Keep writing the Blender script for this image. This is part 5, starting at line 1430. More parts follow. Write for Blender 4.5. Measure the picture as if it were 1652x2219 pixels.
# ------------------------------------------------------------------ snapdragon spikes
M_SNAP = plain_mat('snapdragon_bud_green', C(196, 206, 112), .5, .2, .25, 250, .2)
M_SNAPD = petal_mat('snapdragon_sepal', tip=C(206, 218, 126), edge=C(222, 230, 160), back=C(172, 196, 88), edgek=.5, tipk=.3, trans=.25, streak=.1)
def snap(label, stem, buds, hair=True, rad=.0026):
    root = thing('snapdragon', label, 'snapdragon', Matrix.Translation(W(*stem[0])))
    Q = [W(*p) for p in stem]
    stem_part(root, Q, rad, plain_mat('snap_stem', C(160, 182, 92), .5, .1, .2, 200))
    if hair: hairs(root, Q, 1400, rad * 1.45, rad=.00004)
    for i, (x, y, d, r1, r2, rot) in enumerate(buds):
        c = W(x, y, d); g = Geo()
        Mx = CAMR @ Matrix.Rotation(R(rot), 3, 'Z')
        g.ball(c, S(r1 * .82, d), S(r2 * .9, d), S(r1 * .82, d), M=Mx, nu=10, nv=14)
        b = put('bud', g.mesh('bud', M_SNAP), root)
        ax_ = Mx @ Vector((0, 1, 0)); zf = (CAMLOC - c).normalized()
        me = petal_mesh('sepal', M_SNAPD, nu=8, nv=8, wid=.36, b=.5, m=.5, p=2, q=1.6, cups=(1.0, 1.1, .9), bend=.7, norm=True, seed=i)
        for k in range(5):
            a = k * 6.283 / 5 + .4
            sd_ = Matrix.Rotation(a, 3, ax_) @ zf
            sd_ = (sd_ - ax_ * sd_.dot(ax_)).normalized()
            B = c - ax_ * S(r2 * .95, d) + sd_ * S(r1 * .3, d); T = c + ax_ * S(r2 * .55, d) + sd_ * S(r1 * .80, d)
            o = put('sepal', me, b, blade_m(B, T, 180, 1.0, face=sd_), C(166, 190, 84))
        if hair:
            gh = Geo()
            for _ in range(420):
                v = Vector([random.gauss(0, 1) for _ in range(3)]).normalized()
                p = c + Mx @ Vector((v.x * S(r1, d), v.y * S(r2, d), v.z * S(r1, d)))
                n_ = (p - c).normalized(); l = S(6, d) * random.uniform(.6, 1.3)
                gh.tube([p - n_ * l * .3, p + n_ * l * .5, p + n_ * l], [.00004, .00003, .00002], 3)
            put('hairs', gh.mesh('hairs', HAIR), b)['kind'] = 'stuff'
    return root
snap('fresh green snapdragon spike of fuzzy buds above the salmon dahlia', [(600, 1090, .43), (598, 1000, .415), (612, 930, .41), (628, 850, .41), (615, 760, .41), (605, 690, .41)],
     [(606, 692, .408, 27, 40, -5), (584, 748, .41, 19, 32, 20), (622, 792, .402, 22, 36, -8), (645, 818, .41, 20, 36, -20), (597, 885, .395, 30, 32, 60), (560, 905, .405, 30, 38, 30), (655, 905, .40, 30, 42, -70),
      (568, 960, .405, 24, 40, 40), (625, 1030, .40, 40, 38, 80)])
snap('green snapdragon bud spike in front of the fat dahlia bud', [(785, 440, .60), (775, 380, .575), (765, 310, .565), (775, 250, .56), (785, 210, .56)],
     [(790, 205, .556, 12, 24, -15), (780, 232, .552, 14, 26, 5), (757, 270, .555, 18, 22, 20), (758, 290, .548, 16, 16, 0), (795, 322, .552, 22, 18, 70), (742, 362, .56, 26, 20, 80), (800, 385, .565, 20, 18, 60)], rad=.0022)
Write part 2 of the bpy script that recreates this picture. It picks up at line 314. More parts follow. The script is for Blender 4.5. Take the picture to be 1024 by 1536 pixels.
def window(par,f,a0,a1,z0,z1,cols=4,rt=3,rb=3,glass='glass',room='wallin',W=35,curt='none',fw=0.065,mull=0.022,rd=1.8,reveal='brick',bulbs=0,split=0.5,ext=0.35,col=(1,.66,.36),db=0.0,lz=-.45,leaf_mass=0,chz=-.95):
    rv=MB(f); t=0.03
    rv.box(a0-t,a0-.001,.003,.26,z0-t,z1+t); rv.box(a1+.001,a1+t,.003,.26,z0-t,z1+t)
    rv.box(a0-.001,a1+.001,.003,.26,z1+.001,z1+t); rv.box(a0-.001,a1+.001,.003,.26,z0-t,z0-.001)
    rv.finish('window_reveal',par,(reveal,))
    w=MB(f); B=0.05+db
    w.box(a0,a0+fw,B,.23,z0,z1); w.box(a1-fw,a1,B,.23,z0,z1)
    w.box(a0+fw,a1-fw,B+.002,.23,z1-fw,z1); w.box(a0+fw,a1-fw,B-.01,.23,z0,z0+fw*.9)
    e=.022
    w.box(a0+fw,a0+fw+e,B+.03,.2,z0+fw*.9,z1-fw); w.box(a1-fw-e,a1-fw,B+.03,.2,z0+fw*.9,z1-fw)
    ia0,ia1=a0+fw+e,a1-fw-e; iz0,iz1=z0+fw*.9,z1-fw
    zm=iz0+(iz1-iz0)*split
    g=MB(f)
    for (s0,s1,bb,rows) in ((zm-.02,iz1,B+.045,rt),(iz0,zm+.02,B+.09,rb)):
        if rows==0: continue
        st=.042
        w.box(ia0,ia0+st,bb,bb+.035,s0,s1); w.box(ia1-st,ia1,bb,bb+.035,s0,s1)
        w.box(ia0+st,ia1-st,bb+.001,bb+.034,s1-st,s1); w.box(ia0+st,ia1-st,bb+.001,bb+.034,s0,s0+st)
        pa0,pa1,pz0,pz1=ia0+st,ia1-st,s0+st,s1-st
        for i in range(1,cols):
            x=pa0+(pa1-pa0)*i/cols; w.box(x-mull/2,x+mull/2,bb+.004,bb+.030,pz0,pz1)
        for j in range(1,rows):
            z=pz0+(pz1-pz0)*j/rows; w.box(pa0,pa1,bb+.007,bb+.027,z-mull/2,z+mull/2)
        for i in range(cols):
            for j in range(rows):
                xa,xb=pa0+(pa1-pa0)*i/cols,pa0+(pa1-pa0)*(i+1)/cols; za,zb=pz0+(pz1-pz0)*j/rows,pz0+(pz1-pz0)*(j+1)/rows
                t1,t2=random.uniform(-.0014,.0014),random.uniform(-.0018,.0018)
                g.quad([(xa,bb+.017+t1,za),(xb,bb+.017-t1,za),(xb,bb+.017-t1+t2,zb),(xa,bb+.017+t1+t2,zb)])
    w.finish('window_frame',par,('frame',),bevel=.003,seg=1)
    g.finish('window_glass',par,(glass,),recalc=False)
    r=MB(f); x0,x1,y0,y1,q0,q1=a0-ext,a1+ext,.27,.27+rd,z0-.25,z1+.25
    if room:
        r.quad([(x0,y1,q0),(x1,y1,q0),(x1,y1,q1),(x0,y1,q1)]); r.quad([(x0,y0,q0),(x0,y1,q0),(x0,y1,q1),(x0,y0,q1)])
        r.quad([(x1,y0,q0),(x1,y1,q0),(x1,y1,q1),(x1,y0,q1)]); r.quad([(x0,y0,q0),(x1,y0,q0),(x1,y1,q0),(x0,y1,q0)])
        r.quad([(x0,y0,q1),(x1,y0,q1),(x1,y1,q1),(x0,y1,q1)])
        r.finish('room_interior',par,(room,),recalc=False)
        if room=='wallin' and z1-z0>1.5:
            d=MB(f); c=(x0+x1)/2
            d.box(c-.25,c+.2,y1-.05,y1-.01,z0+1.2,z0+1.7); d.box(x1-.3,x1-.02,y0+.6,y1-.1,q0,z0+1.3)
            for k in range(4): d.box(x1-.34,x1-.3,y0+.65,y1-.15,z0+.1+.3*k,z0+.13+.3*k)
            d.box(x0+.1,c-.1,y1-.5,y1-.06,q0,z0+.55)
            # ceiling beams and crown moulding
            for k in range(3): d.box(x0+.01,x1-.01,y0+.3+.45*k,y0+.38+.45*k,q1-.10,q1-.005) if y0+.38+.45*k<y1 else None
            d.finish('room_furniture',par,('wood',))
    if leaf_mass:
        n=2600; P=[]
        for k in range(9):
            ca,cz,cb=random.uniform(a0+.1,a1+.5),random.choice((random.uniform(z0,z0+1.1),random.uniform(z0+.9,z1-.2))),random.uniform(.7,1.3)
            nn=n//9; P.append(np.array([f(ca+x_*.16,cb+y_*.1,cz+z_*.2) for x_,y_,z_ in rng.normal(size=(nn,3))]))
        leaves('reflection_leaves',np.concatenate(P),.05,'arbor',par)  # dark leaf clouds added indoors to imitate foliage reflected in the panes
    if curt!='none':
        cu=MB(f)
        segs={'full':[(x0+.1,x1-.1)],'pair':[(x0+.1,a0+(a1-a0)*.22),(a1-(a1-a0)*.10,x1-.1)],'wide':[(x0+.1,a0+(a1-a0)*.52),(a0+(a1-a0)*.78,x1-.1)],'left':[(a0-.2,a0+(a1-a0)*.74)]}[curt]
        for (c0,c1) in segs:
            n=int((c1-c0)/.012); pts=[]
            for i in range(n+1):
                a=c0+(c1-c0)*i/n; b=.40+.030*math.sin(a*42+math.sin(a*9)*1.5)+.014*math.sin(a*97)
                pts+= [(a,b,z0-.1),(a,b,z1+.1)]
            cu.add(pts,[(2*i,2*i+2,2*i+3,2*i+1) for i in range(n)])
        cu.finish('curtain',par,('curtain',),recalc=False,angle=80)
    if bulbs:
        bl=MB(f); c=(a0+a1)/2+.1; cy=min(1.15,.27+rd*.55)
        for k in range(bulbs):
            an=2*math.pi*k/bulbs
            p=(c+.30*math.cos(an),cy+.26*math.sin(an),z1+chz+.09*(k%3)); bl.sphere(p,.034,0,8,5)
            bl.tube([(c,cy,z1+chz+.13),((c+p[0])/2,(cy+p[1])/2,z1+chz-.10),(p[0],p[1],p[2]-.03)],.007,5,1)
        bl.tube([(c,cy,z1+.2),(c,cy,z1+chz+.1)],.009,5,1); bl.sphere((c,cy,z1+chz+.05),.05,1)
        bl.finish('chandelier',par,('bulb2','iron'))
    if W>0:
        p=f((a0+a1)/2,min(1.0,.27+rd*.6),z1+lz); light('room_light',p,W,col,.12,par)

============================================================

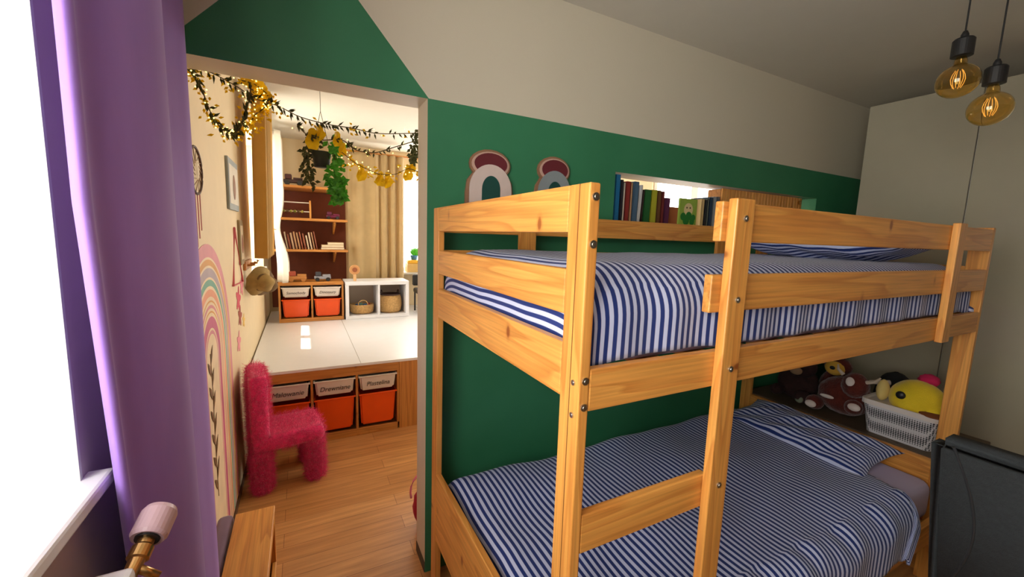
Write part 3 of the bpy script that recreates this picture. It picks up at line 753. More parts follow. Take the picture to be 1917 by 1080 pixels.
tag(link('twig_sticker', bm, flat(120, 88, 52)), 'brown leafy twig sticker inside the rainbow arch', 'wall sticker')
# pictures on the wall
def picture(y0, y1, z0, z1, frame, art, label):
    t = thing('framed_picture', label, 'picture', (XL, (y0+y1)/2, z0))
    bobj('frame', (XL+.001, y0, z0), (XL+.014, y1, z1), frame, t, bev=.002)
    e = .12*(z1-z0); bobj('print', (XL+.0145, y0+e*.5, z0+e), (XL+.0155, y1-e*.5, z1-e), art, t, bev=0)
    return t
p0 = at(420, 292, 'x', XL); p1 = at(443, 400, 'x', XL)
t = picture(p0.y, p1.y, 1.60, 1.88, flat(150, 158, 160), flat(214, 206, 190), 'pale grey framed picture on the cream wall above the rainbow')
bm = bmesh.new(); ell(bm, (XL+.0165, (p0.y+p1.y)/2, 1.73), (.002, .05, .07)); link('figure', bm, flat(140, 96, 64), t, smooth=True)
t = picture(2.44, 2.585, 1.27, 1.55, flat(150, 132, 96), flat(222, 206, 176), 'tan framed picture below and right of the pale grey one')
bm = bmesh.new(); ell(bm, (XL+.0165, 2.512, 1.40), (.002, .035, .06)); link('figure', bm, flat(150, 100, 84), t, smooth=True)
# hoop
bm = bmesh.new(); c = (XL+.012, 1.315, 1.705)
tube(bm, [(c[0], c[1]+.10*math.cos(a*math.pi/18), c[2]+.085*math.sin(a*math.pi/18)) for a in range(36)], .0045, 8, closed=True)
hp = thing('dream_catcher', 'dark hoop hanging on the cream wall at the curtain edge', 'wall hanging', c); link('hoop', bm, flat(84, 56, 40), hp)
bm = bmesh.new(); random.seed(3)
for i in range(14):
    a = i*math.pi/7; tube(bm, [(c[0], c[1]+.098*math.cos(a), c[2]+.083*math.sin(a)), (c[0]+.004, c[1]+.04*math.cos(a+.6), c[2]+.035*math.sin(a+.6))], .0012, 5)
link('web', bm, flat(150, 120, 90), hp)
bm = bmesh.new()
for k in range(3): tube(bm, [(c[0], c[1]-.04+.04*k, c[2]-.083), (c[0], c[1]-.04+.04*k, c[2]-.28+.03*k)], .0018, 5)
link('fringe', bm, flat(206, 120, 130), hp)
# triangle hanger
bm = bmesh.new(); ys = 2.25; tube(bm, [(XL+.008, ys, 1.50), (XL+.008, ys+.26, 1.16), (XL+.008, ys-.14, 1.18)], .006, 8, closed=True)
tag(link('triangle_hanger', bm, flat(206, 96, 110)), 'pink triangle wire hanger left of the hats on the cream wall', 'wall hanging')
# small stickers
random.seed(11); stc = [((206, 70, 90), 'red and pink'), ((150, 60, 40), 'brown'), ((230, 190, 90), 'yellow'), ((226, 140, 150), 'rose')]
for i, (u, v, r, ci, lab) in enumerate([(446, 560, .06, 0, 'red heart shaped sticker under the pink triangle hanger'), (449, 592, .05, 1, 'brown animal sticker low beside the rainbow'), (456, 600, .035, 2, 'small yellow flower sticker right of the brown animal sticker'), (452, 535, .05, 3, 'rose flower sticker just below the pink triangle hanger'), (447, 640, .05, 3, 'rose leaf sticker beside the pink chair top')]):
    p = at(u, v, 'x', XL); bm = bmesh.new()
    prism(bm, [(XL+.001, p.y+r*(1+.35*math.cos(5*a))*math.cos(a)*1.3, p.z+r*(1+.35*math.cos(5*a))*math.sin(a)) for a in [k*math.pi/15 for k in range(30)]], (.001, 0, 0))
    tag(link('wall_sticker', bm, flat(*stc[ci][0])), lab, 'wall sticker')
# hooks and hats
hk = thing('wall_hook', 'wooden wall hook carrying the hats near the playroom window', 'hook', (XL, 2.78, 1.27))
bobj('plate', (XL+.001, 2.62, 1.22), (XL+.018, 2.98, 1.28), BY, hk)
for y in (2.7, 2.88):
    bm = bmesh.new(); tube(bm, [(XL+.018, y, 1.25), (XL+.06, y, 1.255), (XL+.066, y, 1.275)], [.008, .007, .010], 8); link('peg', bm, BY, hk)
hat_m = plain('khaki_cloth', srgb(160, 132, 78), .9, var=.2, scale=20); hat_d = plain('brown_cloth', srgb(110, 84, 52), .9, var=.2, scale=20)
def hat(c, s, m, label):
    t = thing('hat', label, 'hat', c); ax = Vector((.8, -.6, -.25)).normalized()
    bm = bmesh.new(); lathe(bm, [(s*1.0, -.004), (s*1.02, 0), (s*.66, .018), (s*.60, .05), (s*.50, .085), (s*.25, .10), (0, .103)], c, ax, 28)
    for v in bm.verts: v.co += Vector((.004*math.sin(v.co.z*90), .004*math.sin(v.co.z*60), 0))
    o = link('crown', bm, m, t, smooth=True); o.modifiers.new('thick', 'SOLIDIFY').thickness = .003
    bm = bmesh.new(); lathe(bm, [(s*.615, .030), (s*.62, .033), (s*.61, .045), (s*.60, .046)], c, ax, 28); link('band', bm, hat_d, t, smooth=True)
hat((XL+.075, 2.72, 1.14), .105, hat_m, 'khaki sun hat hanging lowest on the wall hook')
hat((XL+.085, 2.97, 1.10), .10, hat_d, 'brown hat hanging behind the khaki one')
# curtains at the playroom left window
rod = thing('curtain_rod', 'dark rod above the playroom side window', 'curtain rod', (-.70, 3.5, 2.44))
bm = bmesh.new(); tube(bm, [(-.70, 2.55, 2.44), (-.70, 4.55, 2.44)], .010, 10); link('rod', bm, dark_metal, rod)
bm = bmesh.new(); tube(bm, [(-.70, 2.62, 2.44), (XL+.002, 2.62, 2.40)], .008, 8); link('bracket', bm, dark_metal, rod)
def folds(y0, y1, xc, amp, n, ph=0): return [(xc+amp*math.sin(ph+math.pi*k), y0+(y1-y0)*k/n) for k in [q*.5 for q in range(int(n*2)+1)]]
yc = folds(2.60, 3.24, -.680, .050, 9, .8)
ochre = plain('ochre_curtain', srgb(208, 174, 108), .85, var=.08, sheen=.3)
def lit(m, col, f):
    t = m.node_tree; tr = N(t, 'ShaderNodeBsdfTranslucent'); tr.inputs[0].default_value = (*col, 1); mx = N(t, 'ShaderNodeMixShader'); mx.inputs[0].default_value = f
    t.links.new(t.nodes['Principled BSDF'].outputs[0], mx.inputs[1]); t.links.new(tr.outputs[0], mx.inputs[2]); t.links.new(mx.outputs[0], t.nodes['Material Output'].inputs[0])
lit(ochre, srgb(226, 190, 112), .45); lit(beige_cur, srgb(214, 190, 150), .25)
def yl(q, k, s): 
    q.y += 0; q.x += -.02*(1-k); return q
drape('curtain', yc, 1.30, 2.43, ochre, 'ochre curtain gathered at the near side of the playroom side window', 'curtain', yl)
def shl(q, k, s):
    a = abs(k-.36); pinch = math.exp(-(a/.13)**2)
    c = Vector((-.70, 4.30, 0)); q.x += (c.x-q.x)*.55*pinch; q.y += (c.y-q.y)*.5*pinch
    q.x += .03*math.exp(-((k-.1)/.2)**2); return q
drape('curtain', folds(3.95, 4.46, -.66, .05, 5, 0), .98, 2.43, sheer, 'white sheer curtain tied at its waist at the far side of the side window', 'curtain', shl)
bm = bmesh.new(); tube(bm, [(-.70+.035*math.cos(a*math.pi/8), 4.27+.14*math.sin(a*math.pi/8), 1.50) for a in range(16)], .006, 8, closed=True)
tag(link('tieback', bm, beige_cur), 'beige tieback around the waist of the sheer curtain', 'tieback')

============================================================

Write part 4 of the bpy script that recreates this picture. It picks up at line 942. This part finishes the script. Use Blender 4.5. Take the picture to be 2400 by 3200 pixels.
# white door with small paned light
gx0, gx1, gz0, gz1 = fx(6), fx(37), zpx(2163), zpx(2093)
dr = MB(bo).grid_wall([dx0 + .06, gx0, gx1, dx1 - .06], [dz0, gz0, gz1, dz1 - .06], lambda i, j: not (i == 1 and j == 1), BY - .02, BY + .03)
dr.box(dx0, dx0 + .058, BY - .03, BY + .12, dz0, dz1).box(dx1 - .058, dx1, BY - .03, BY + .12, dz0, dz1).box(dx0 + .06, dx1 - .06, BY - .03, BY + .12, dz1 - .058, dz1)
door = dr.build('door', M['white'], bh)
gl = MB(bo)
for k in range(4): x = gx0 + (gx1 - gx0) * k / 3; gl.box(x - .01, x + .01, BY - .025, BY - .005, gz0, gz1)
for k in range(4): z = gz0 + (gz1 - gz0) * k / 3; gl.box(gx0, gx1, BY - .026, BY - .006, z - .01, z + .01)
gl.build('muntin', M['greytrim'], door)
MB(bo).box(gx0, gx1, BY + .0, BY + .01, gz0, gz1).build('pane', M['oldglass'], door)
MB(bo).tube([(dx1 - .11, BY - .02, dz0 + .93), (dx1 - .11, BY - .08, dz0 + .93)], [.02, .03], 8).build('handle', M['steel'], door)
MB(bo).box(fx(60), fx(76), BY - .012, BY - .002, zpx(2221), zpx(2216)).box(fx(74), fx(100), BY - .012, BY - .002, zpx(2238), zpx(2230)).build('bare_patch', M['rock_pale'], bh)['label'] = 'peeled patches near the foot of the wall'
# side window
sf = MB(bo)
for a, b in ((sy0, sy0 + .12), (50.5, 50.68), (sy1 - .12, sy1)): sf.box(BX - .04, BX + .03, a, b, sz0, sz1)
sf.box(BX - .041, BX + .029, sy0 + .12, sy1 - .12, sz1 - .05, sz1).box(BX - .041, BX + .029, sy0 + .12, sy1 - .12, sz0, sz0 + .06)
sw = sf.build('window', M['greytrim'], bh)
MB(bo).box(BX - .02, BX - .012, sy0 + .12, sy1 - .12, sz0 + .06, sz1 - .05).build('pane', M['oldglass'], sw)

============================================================

STATED PROBLEM - Give the number of lines in the data that contain "picks", with no other words.

REPLY TO THE TASK - 3